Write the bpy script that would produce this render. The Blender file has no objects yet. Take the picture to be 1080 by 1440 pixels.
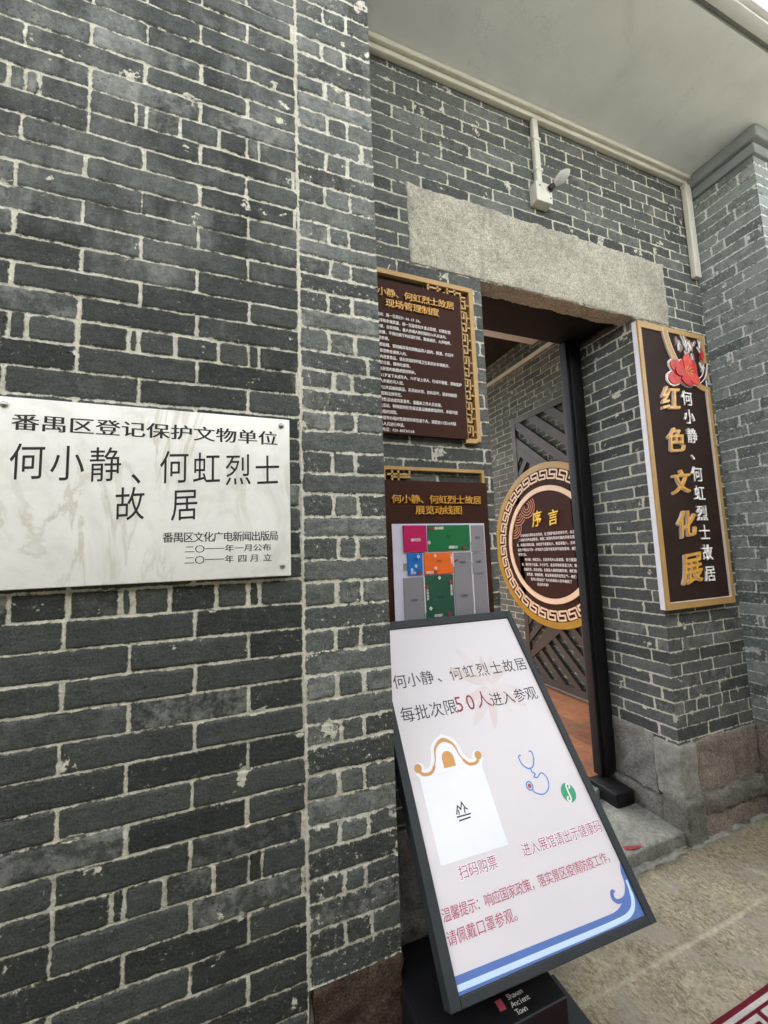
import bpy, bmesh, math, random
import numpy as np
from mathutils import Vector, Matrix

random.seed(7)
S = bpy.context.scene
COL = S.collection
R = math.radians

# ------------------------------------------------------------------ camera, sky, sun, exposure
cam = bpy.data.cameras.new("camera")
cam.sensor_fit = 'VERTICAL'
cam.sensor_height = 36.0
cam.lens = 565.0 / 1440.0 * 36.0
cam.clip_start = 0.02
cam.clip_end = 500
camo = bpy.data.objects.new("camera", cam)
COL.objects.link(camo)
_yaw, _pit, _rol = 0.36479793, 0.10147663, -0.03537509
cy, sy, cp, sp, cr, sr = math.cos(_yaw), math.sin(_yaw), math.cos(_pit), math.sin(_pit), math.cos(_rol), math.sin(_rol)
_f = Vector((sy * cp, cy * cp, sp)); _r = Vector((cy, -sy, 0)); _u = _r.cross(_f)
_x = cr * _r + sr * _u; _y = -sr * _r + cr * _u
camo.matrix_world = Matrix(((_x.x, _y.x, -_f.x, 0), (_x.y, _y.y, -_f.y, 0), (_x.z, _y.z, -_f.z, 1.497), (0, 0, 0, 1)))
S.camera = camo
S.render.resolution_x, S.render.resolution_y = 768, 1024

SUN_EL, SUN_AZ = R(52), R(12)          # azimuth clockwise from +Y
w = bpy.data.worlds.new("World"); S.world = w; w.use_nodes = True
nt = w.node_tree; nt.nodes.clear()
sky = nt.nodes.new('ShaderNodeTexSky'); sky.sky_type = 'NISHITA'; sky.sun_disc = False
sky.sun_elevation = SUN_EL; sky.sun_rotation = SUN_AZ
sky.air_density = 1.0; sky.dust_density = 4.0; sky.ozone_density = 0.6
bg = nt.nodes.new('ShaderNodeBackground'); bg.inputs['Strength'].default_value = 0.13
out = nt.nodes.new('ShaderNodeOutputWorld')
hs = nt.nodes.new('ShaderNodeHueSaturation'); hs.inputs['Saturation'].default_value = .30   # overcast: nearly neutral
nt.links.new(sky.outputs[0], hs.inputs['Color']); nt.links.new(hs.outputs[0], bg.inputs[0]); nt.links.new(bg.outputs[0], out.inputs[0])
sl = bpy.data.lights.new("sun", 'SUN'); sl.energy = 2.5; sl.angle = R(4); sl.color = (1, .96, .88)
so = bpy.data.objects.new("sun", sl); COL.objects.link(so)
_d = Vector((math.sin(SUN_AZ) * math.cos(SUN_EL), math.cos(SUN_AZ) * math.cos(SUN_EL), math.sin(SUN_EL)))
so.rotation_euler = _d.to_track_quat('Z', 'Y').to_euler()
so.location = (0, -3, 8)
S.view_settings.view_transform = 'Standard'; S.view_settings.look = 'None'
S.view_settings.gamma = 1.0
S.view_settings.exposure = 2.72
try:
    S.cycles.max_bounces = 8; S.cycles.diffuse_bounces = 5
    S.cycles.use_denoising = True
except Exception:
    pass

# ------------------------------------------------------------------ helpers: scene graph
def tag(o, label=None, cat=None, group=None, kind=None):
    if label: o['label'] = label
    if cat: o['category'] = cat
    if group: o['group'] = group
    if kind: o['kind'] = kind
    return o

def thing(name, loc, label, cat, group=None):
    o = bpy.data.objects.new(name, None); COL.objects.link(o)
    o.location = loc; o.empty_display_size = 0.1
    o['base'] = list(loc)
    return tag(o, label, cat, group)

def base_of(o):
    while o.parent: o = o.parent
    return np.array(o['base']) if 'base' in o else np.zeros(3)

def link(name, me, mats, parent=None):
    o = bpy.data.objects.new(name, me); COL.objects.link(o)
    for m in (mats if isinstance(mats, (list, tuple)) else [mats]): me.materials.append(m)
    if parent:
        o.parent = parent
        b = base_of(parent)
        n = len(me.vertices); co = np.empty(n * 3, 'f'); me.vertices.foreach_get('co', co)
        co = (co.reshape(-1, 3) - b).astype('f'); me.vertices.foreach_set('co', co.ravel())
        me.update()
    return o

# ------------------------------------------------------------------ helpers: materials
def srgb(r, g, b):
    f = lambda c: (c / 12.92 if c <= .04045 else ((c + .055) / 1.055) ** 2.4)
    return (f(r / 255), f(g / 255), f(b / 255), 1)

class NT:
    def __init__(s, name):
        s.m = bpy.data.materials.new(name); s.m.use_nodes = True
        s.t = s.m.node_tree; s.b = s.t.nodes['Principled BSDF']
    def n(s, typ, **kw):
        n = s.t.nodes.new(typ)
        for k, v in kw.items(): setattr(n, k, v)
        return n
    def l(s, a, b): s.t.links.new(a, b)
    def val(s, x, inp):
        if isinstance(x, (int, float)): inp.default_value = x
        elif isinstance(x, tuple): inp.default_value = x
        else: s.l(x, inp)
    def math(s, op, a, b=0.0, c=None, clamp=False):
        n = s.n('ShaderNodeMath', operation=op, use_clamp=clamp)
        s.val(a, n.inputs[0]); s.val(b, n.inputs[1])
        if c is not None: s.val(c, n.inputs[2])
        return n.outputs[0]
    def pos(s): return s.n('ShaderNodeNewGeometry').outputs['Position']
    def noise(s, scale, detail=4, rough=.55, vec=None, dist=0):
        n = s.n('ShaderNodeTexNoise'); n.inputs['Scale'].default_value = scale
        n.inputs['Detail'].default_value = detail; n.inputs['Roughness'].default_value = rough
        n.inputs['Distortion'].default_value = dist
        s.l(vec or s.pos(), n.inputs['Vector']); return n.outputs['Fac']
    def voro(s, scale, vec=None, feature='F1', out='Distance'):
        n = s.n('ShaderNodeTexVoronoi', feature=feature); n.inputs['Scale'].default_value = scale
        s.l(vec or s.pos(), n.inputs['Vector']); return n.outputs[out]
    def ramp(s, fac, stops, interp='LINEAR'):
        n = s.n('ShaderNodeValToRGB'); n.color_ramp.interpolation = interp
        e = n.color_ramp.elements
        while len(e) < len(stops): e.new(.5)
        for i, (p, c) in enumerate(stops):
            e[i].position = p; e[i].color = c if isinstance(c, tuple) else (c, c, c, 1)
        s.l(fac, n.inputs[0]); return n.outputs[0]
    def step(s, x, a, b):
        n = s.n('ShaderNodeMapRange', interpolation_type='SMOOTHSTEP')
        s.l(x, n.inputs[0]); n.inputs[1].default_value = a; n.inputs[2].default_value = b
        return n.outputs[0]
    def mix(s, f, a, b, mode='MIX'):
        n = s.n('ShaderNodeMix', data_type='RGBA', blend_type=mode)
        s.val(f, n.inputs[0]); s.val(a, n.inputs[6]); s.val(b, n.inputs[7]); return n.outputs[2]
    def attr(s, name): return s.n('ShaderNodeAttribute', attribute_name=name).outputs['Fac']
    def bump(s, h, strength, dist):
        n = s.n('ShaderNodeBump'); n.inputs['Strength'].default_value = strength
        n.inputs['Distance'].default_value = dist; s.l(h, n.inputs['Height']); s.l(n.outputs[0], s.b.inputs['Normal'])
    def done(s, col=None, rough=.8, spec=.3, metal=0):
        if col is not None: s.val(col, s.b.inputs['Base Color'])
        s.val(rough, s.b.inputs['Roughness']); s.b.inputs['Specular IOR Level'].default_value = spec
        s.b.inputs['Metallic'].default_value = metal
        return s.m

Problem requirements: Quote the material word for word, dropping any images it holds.

Exercise answer:
Write the bpy script that would produce this render. The Blender file has no objects yet. Take the picture to be 1080 by 1440 pixels.
import bpy, bmesh, math, random
import numpy as np
from mathutils import Vector, Matrix

random.seed(7)
S = bpy.context.scene
COL = S.collection
R = math.radians

# ------------------------------------------------------------------ camera, sky, sun, exposure
cam = bpy.data.cameras.new("camera")
cam.sensor_fit = 'VERTICAL'
cam.sensor_height = 36.0
cam.lens = 565.0 / 1440.0 * 36.0
cam.clip_start = 0.02
cam.clip_end = 500
camo = bpy.data.objects.new("camera", cam)
COL.objects.link(camo)
_yaw, _pit, _rol = 0.36479793, 0.10147663, -0.03537509
cy, sy, cp, sp, cr, sr = math.cos(_yaw), math.sin(_yaw), math.cos(_pit), math.sin(_pit), math.cos(_rol), math.sin(_rol)
_f = Vector((sy * cp, cy * cp, sp)); _r = Vector((cy, -sy, 0)); _u = _r.cross(_f)
_x = cr * _r + sr * _u; _y = -sr * _r + cr * _u
camo.matrix_world = Matrix(((_x.x, _y.x, -_f.x, 0), (_x.y, _y.y, -_f.y, 0), (_x.z, _y.z, -_f.z, 1.497), (0, 0, 0, 1)))
S.camera = camo
S.render.resolution_x, S.render.resolution_y = 768, 1024

SUN_EL, SUN_AZ = R(52), R(12)          # azimuth clockwise from +Y
w = bpy.data.worlds.new("World"); S.world = w; w.use_nodes = True
nt = w.node_tree; nt.nodes.clear()
sky = nt.nodes.new('ShaderNodeTexSky'); sky.sky_type = 'NISHITA'; sky.sun_disc = False
sky.sun_elevation = SUN_EL; sky.sun_rotation = SUN_AZ
sky.air_density = 1.0; sky.dust_density = 4.0; sky.ozone_density = 0.6
bg = nt.nodes.new('ShaderNodeBackground'); bg.inputs['Strength'].default_value = 0.13
out = nt.nodes.new('ShaderNodeOutputWorld')
hs = nt.nodes.new('ShaderNodeHueSaturation'); hs.inputs['Saturation'].default_value = .30   # overcast: nearly neutral
nt.links.new(sky.outputs[0], hs.inputs['Color']); nt.links.new(hs.outputs[0], bg.inputs[0]); nt.links.new(bg.outputs[0], out.inputs[0])
sl = bpy.data.lights.new("sun", 'SUN'); sl.energy = 2.5; sl.angle = R(4); sl.color = (1, .96, .88)
so = bpy.data.objects.new("sun", sl); COL.objects.link(so)
_d = Vector((math.sin(SUN_AZ) * math.cos(SUN_EL), math.cos(SUN_AZ) * math.cos(SUN_EL), math.sin(SUN_EL)))
so.rotation_euler = _d.to_track_quat('Z', 'Y').to_euler()
so.location = (0, -3, 8)
S.view_settings.view_transform = 'Standard'; S.view_settings.look = 'None'
S.view_settings.gamma = 1.0
S.view_settings.exposure = 2.72
try:
    S.cycles.max_bounces = 8; S.cycles.diffuse_bounces = 5
    S.cycles.use_denoising = True
except Exception:
    pass

# ------------------------------------------------------------------ helpers: scene graph
def tag(o, label=None, cat=None, group=None, kind=None):
    if label: o['label'] = label
    if cat: o['category'] = cat
    if group: o['group'] = group
    if kind: o['kind'] = kind
    return o

def thing(name, loc, label, cat, group=None):
    o = bpy.data.objects.new(name, None); COL.objects.link(o)
    o.location = loc; o.empty_display_size = 0.1
    o['base'] = list(loc)
    return tag(o, label, cat, group)

def base_of(o):
    while o.parent: o = o.parent
    return np.array(o['base']) if 'base' in o else np.zeros(3)

def link(name, me, mats, parent=None):
    o = bpy.data.objects.new(name, me); COL.objects.link(o)
    for m in (mats if isinstance(mats, (list, tuple)) else [mats]): me.materials.append(m)
    if parent:
        o.parent = parent
        b = base_of(parent)
        n = len(me.vertices); co = np.empty(n * 3, 'f'); me.vertices.foreach_get('co', co)
        co = (co.reshape(-1, 3) - b).astype('f'); me.vertices.foreach_set('co', co.ravel())
        me.update()
    return o

# ------------------------------------------------------------------ helpers: materials
def srgb(r, g, b):
    f = lambda c: (c / 12.92 if c <= .04045 else ((c + .055) / 1.055) ** 2.4)
    return (f(r / 255), f(g / 255), f(b / 255), 1)

class NT:
    def __init__(s, name):
        s.m = bpy.data.materials.new(name); s.m.use_nodes = True
        s.t = s.m.node_tree; s.b = s.t.nodes['Principled BSDF']
    def n(s, typ, **kw):
        n = s.t.nodes.new(typ)
        for k, v in kw.items(): setattr(n, k, v)
        return n
    def l(s, a, b): s.t.links.new(a, b)
    def val(s, x, inp):
        if isinstance(x, (int, float)): inp.default_value = x
        elif isinstance(x, tuple): inp.default_value = x
        else: s.l(x, inp)
    def math(s, op, a, b=0.0, c=None, clamp=False):
        n = s.n('ShaderNodeMath', operation=op, use_clamp=clamp)
        s.val(a, n.inputs[0]); s.val(b, n.inputs[1])
        if c is not None: s.val(c, n.inputs[2])
        return n.outputs[0]
    def pos(s): return s.n('ShaderNodeNewGeometry').outputs['Position']
    def noise(s, scale, detail=4, rough=.55, vec=None, dist=0):
        n = s.n('ShaderNodeTexNoise'); n.inputs['Scale'].default_value = scale
        n.inputs['Detail'].default_value = detail; n.inputs['Roughness'].default_value = rough
        n.inputs['Distortion'].default_value = dist
        s.l(vec or s.pos(), n.inputs['Vector']); return n.outputs['Fac']
    def voro(s, scale, vec=None, feature='F1', out='Distance'):
        n = s.n('ShaderNodeTexVoronoi', feature=feature); n.inputs['Scale'].default_value = scale
        s.l(vec or s.pos(), n.inputs['Vector']); return n.outputs[out]
    def ramp(s, fac, stops, interp='LINEAR'):
        n = s.n('ShaderNodeValToRGB'); n.color_ramp.interpolation = interp
        e = n.color_ramp.elements
        while len(e) < len(stops): e.new(.5)
        for i, (p, c) in enumerate(stops):
            e[i].position = p; e[i].color = c if isinstance(c, tuple) else (c, c, c, 1)
        s.l(fac, n.inputs[0]); return n.outputs[0]
    def step(s, x, a, b):
        n = s.n('ShaderNodeMapRange', interpolation_type='SMOOTHSTEP')
        s.l(x, n.inputs[0]); n.inputs[1].default_value = a; n.inputs[2].default_value = b
        return n.outputs[0]
    def mix(s, f, a, b, mode='MIX'):
        n = s.n('ShaderNodeMix', data_type='RGBA', blend_type=mode)
        s.val(f, n.inputs[0]); s.val(a, n.inputs[6]); s.val(b, n.inputs[7]); return n.outputs[2]
    def attr(s, name): return s.n('ShaderNodeAttribute', attribute_name=name).outputs['Fac']
    def bump(s, h, strength, dist):
        n = s.n('ShaderNodeBump'); n.inputs['Strength'].default_value = strength
        n.inputs['Distance'].default_value = dist; s.l(h, n.inputs['Height']); s.l(n.outputs[0], s.b.inputs['Normal'])
    def done(s, col=None, rough=.8, spec=.3, metal=0):
        if col is not None: s.val(col, s.b.inputs['Base Color'])
        s.val(rough, s.b.inputs['Roughness']); s.b.inputs['Specular IOR Level'].default_value = spec
        s.b.inputs['Metallic'].default_value = metal
        return s.m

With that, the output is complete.